((

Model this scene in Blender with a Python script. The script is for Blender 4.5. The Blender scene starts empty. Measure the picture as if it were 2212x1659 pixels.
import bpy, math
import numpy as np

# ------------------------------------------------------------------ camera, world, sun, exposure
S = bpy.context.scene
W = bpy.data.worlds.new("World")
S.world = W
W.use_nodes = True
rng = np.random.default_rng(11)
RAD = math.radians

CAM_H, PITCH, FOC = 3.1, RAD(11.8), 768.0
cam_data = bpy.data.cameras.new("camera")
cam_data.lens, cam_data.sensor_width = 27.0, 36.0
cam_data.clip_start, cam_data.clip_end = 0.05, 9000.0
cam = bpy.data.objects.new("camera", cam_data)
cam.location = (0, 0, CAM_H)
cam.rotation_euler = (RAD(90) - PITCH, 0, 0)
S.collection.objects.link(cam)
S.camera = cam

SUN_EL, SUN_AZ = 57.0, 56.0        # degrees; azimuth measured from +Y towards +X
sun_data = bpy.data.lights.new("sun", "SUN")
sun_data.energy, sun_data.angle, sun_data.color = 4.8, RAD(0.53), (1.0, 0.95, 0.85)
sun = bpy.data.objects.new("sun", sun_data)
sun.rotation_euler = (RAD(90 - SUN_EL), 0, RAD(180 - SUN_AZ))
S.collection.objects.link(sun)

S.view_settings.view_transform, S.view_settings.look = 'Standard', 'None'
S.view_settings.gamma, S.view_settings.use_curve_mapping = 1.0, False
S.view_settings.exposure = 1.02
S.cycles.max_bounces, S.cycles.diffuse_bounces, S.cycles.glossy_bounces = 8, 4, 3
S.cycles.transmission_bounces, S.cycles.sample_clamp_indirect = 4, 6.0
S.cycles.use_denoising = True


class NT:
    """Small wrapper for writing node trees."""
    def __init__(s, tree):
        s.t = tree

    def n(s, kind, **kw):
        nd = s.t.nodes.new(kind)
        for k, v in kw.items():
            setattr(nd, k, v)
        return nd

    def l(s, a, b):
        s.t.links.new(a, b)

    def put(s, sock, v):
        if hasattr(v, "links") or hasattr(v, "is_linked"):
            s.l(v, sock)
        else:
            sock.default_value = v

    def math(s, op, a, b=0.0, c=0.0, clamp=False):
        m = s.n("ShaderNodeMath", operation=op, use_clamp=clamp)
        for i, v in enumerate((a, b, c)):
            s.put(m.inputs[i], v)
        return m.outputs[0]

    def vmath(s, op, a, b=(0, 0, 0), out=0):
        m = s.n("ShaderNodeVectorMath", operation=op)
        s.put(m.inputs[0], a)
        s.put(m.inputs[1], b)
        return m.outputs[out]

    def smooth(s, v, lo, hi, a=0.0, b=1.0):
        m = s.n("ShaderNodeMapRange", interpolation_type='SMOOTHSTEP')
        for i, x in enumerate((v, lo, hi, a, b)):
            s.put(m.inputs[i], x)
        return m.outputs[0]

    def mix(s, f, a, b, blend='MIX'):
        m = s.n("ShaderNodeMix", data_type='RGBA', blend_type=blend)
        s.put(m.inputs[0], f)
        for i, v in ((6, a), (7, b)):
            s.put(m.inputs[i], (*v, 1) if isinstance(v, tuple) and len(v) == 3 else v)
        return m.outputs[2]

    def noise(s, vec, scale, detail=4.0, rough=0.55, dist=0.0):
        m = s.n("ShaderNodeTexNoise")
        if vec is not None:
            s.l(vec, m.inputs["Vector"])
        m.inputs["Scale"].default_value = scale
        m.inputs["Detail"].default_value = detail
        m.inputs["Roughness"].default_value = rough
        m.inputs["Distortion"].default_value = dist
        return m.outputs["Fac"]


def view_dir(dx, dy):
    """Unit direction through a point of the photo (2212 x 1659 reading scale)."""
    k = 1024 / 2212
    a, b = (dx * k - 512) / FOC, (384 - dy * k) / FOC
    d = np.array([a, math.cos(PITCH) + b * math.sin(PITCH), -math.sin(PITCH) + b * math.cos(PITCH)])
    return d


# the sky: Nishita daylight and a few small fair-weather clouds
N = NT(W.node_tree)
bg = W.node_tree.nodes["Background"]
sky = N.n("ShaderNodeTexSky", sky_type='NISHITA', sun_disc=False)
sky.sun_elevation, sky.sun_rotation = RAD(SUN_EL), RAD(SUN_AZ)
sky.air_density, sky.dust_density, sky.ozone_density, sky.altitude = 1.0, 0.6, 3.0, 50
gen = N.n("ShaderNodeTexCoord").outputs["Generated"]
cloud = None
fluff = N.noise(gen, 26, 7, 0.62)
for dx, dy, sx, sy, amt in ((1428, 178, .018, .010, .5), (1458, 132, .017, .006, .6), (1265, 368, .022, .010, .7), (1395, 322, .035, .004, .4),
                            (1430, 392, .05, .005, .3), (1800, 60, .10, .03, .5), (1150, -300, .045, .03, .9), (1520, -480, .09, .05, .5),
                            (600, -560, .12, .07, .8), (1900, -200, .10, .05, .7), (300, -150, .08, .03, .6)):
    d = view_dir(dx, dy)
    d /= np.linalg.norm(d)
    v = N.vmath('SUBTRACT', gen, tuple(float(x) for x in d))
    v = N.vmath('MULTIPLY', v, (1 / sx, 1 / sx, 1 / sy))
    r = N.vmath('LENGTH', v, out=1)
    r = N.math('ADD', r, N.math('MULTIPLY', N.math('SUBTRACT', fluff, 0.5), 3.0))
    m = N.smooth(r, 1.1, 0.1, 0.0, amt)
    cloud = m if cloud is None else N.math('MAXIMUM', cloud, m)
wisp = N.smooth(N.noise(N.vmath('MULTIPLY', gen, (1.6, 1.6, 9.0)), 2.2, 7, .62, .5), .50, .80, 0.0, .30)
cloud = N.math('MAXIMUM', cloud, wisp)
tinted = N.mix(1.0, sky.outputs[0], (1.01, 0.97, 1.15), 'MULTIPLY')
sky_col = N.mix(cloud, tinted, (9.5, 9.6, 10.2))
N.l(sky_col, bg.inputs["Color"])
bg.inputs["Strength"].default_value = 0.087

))

Your instructions: Copy each line of the data above without altering a single character.

Solution:
Model this scene in Blender with a Python script. The script is for Blender 4.5. The Blender scene starts empty. Measure the picture as if it were 2212x1659 pixels.
import bpy, math
import numpy as np

# ------------------------------------------------------------------ camera, world, sun, exposure
S = bpy.context.scene
W = bpy.data.worlds.new("World")
S.world = W
W.use_nodes = True
rng = np.random.default_rng(11)
RAD = math.radians

CAM_H, PITCH, FOC = 3.1, RAD(11.8), 768.0
cam_data = bpy.data.cameras.new("camera")
cam_data.lens, cam_data.sensor_width = 27.0, 36.0
cam_data.clip_start, cam_data.clip_end = 0.05, 9000.0
cam = bpy.data.objects.new("camera", cam_data)
cam.location = (0, 0, CAM_H)
cam.rotation_euler = (RAD(90) - PITCH, 0, 0)
S.collection.objects.link(cam)
S.camera = cam

SUN_EL, SUN_AZ = 57.0, 56.0        # degrees; azimuth measured from +Y towards +X
sun_data = bpy.data.lights.new("sun", "SUN")
sun_data.energy, sun_data.angle, sun_data.color = 4.8, RAD(0.53), (1.0, 0.95, 0.85)
sun = bpy.data.objects.new("sun", sun_data)
sun.rotation_euler = (RAD(90 - SUN_EL), 0, RAD(180 - SUN_AZ))
S.collection.objects.link(sun)

S.view_settings.view_transform, S.view_settings.look = 'Standard', 'None'
S.view_settings.gamma, S.view_settings.use_curve_mapping = 1.0, False
S.view_settings.exposure = 1.02
S.cycles.max_bounces, S.cycles.diffuse_bounces, S.cycles.glossy_bounces = 8, 4, 3
S.cycles.transmission_bounces, S.cycles.sample_clamp_indirect = 4, 6.0
S.cycles.use_denoising = True


class NT:
    """Small wrapper for writing node trees."""
    def __init__(s, tree):
        s.t = tree

    def n(s, kind, **kw):
        nd = s.t.nodes.new(kind)
        for k, v in kw.items():
            setattr(nd, k, v)
        return nd

    def l(s, a, b):
        s.t.links.new(a, b)

    def put(s, sock, v):
        if hasattr(v, "links") or hasattr(v, "is_linked"):
            s.l(v, sock)
        else:
            sock.default_value = v

    def math(s, op, a, b=0.0, c=0.0, clamp=False):
        m = s.n("ShaderNodeMath", operation=op, use_clamp=clamp)
        for i, v in enumerate((a, b, c)):
            s.put(m.inputs[i], v)
        return m.outputs[0]

    def vmath(s, op, a, b=(0, 0, 0), out=0):
        m = s.n("ShaderNodeVectorMath", operation=op)
        s.put(m.inputs[0], a)
        s.put(m.inputs[1], b)
        return m.outputs[out]

    def smooth(s, v, lo, hi, a=0.0, b=1.0):
        m = s.n("ShaderNodeMapRange", interpolation_type='SMOOTHSTEP')
        for i, x in enumerate((v, lo, hi, a, b)):
            s.put(m.inputs[i], x)
        return m.outputs[0]

    def mix(s, f, a, b, blend='MIX'):
        m = s.n("ShaderNodeMix", data_type='RGBA', blend_type=blend)
        s.put(m.inputs[0], f)
        for i, v in ((6, a), (7, b)):
            s.put(m.inputs[i], (*v, 1) if isinstance(v, tuple) and len(v) == 3 else v)
        return m.outputs[2]

    def noise(s, vec, scale, detail=4.0, rough=0.55, dist=0.0):
        m = s.n("ShaderNodeTexNoise")
        if vec is not None:
            s.l(vec, m.inputs["Vector"])
        m.inputs["Scale"].default_value = scale
        m.inputs["Detail"].default_value = detail
        m.inputs["Roughness"].default_value = rough
        m.inputs["Distortion"].default_value = dist
        return m.outputs["Fac"]


def view_dir(dx, dy):
    """Unit direction through a point of the photo (2212 x 1659 reading scale)."""
    k = 1024 / 2212
    a, b = (dx * k - 512) / FOC, (384 - dy * k) / FOC
    d = np.array([a, math.cos(PITCH) + b * math.sin(PITCH), -math.sin(PITCH) + b * math.cos(PITCH)])
    return d


# the sky: Nishita daylight and a few small fair-weather clouds
N = NT(W.node_tree)
bg = W.node_tree.nodes["Background"]
sky = N.n("ShaderNodeTexSky", sky_type='NISHITA', sun_disc=False)
sky.sun_elevation, sky.sun_rotation = RAD(SUN_EL), RAD(SUN_AZ)
sky.air_density, sky.dust_density, sky.ozone_density, sky.altitude = 1.0, 0.6, 3.0, 50
gen = N.n("ShaderNodeTexCoord").outputs["Generated"]
cloud = None
fluff = N.noise(gen, 26, 7, 0.62)
for dx, dy, sx, sy, amt in ((1428, 178, .018, .010, .5), (1458, 132, .017, .006, .6), (1265, 368, .022, .010, .7), (1395, 322, .035, .004, .4),
                            (1430, 392, .05, .005, .3), (1800, 60, .10, .03, .5), (1150, -300, .045, .03, .9), (1520, -480, .09, .05, .5),
                            (600, -560, .12, .07, .8), (1900, -200, .10, .05, .7), (300, -150, .08, .03, .6)):
    d = view_dir(dx, dy)
    d /= np.linalg.norm(d)
    v = N.vmath('SUBTRACT', gen, tuple(float(x) for x in d))
    v = N.vmath('MULTIPLY', v, (1 / sx, 1 / sx, 1 / sy))
    r = N.vmath('LENGTH', v, out=1)
    r = N.math('ADD', r, N.math('MULTIPLY', N.math('SUBTRACT', fluff, 0.5), 3.0))
    m = N.smooth(r, 1.1, 0.1, 0.0, amt)
    cloud = m if cloud is None else N.math('MAXIMUM', cloud, m)
wisp = N.smooth(N.noise(N.vmath('MULTIPLY', gen, (1.6, 1.6, 9.0)), 2.2, 7, .62, .5), .50, .80, 0.0, .30)
cloud = N.math('MAXIMUM', cloud, wisp)
tinted = N.mix(1.0, sky.outputs[0], (1.01, 0.97, 1.15), 'MULTIPLY')
sky_col = N.mix(cloud, tinted, (9.5, 9.6, 10.2))
N.l(sky_col, bg.inputs["Color"])
bg.inputs["Strength"].default_value = 0.087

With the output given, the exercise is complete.